Stereo Embers talks to Bradley Skaught:

Stereo Embers: Can you talk about the gestation period for this song?

Bradley Skaught: This song has actually been in our set a pretty long time — definitely back into early 2014. We recorded the basics at KC Bowman’s studio in Oakland and then got distracted, brought a new drummer on board, started work on more new material, had some setbacks that kept us from revisiting it. When I was thinking about something special to do for our 10th anniversary, it occurred to me that the songs we started at KC’s would make for a perfect single so we finished up the overdubs, added the horns, etc. It has also been a lot longer than I’d hoped for a follow up to We Need The Rain, so I wanted to get something out this year.

SE:  That’s a big right hook, sir–do you think it’s one of your catchiest choruses?

BS: Ha! Well, I never really know how to gauge the success of a hook because I’m too close to the song to hear it fresh like that, but I definitely have heard from a lot of people that it’s a stubborn one! I do know that it sort of instantly felt right when I was writing it — it moved in and set up camp and that’s a good feeling when you’re writing. It definitely feels like gold to sing it. Should be a hit, really, right?

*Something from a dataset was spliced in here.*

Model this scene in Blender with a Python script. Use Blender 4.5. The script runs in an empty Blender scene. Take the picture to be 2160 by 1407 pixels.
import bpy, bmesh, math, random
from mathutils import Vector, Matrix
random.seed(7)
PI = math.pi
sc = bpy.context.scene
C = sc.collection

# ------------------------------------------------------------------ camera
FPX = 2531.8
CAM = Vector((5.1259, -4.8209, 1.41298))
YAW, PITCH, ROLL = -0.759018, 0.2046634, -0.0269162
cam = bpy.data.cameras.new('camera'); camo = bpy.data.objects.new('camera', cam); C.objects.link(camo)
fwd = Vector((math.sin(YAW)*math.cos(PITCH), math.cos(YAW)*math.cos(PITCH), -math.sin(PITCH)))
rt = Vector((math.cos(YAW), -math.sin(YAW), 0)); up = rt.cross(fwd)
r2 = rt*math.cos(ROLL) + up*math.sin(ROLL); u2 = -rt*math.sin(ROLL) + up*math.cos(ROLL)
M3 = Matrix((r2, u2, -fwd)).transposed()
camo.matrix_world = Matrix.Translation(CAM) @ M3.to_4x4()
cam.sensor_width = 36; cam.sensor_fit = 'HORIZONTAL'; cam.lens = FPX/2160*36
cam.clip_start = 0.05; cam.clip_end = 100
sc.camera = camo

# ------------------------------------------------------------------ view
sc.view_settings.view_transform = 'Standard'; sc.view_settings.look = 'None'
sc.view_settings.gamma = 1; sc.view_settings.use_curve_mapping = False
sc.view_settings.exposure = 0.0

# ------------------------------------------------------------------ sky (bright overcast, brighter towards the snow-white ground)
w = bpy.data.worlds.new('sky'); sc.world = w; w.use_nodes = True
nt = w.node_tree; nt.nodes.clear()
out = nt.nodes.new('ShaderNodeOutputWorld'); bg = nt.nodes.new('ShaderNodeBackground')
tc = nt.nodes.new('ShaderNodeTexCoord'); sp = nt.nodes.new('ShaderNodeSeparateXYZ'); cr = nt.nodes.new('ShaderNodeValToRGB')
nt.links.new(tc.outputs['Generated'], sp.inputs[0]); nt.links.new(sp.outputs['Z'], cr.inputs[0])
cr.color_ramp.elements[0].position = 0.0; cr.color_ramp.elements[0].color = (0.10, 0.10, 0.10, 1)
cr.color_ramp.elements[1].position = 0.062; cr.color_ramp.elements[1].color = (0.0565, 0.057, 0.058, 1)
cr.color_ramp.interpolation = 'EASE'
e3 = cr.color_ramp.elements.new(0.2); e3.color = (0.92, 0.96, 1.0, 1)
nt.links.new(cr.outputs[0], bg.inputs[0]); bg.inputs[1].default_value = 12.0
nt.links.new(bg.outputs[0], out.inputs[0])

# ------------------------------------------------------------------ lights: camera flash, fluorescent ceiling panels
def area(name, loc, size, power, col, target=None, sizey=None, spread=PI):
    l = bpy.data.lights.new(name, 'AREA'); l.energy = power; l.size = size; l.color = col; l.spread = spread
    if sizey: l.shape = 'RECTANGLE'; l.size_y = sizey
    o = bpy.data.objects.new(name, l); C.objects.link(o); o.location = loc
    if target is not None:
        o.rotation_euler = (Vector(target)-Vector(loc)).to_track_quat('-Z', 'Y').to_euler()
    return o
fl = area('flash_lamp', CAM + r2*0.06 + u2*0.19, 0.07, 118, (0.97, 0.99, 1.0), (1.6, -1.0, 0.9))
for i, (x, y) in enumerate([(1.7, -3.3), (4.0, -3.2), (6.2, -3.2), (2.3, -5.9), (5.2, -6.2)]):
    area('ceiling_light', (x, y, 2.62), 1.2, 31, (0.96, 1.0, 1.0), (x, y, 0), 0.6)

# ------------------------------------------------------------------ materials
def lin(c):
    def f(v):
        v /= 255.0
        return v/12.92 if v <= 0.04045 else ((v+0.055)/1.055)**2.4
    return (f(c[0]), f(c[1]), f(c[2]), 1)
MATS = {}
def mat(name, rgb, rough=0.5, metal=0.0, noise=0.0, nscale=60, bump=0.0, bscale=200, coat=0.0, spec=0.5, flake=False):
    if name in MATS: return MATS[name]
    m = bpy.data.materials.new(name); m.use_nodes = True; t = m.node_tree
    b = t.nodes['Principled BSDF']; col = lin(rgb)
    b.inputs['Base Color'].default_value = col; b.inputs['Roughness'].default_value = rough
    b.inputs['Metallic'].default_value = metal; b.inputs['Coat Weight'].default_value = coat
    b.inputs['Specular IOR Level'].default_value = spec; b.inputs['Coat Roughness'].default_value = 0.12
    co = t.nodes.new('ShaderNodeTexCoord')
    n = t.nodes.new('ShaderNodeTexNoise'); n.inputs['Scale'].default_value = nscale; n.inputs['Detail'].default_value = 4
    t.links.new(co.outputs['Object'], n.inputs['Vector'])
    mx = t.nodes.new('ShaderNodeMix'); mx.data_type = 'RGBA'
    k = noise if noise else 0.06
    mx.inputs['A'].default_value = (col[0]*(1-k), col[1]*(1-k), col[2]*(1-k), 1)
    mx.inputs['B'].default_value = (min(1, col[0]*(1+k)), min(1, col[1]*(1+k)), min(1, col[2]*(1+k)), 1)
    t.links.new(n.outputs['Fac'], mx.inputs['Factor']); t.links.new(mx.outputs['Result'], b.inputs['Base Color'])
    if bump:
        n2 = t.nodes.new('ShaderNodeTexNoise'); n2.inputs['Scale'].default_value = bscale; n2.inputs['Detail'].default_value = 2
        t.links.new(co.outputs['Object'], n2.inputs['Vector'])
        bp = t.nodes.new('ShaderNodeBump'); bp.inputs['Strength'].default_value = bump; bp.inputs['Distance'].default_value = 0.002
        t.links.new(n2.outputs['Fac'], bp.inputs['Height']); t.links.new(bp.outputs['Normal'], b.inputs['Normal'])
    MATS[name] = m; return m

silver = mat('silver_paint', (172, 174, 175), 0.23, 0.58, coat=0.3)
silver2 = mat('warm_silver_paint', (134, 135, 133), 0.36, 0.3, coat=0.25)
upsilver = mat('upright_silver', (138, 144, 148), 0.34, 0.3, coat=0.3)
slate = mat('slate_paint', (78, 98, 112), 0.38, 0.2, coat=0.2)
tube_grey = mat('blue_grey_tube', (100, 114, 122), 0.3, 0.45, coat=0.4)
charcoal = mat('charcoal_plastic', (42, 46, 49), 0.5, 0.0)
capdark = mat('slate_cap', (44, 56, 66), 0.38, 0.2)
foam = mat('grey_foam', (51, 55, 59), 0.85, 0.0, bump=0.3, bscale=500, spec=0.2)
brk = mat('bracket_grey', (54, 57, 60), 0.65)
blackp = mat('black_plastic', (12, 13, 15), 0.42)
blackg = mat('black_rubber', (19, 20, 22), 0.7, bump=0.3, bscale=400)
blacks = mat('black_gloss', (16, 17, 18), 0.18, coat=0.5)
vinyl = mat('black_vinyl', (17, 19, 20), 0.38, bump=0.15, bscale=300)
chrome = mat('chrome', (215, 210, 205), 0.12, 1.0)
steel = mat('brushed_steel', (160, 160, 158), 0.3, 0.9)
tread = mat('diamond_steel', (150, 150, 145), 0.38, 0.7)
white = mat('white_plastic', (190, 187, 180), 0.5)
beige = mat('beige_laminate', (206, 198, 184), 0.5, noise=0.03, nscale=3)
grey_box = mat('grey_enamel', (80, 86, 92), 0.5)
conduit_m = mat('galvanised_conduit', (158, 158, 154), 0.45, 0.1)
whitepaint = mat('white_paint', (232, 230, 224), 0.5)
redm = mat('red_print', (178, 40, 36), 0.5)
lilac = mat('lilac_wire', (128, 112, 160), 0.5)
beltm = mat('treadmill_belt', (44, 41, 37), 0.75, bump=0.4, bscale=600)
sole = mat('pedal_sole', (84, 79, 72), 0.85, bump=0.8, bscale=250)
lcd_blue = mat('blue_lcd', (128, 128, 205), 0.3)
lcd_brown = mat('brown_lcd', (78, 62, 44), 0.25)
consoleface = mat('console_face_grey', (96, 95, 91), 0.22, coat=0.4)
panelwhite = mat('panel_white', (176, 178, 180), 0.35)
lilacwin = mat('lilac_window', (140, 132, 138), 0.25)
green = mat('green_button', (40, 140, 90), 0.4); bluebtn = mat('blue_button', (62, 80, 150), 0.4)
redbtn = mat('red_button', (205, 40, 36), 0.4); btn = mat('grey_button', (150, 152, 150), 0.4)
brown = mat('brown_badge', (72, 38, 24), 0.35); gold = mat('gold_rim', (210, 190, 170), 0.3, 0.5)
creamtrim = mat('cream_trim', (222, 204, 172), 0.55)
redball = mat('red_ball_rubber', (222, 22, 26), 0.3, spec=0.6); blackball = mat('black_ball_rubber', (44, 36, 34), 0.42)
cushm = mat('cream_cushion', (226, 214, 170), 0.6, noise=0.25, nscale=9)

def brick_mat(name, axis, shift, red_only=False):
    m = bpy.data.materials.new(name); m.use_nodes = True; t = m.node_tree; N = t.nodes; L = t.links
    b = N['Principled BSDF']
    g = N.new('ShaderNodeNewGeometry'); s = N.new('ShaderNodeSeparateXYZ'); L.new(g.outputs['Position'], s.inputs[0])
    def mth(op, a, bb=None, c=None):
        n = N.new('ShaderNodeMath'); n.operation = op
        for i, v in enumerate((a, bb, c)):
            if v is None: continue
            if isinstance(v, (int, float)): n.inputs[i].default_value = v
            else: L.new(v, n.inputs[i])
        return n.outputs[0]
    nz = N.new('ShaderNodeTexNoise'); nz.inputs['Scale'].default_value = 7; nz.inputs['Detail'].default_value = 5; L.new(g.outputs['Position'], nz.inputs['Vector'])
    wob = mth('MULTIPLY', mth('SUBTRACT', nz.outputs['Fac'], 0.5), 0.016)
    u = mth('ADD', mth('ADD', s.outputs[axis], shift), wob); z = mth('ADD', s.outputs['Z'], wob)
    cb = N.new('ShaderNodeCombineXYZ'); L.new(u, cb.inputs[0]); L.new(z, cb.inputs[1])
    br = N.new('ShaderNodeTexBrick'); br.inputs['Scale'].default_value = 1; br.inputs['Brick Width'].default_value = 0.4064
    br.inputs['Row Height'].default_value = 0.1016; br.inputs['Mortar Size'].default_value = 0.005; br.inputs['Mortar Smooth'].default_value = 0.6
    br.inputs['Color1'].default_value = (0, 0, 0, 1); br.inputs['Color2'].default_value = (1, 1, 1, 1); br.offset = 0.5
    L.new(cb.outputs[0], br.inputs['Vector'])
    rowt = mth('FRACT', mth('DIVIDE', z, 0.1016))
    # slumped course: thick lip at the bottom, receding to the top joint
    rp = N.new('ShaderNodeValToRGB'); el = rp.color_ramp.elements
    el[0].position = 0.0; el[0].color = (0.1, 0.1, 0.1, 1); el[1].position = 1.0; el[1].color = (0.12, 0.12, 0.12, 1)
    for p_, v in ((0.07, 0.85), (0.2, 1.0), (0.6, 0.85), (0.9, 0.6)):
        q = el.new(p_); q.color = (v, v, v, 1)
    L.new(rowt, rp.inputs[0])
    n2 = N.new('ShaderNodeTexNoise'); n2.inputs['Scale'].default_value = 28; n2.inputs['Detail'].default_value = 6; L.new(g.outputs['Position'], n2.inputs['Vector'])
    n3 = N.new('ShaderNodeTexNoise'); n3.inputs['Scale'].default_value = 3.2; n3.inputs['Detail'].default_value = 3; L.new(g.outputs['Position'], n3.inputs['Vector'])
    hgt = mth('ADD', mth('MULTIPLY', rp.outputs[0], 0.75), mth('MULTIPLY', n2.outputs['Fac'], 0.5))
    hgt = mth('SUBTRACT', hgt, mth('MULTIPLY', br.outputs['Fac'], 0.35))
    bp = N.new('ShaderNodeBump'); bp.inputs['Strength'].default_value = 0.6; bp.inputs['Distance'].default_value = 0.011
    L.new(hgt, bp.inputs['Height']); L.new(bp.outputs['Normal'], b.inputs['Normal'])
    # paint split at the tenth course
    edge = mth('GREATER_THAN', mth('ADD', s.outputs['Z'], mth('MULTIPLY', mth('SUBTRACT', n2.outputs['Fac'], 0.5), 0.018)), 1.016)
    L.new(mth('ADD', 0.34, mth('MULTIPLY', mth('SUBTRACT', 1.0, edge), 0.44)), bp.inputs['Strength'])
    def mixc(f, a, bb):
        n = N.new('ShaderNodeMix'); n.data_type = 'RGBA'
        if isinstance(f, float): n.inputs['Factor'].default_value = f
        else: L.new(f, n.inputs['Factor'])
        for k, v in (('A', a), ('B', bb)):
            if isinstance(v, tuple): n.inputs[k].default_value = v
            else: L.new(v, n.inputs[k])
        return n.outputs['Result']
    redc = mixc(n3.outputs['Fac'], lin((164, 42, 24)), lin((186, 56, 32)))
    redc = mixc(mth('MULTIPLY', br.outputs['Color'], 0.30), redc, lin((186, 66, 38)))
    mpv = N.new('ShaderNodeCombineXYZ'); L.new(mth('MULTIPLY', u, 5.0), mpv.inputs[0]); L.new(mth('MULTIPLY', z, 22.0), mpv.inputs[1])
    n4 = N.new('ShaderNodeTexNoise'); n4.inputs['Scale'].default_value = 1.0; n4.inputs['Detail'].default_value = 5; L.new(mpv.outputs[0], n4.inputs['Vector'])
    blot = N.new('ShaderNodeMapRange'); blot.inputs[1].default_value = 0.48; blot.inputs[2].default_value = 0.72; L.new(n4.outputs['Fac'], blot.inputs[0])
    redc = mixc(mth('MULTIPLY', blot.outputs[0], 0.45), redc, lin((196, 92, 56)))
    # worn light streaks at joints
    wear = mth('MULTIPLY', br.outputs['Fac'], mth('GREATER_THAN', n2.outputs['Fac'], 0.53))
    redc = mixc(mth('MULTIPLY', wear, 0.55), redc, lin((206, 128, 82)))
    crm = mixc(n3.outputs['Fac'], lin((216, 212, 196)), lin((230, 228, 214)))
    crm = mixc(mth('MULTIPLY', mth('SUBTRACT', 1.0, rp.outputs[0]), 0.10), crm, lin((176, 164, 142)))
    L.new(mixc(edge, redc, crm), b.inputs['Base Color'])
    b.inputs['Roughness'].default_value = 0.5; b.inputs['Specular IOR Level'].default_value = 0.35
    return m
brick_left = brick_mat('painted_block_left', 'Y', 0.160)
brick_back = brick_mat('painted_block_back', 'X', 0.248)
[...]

SE: What can you tell us about the new album?

BS: The new album is going to be really diverse! I’m not sure I even really knew we had an album underway until I realized we had enough new songs for one. I think we’ll treat every song as it’s own little thing, you know? Instead of trying to squeeze everything into a cohesive whole. I’m sure they will play nicely together in the end. There will be some duets — Lindsay Paige Garfield (Paige & The Thousand/Or The Whale) has already come in for her cameo. The basics sound great, working with Scott Evans at Sharkbite and Anti-Sleep Audio has been wonderful. I’m excited for it — we just keep deepening and growing and discovering the new places that the songs want to take us.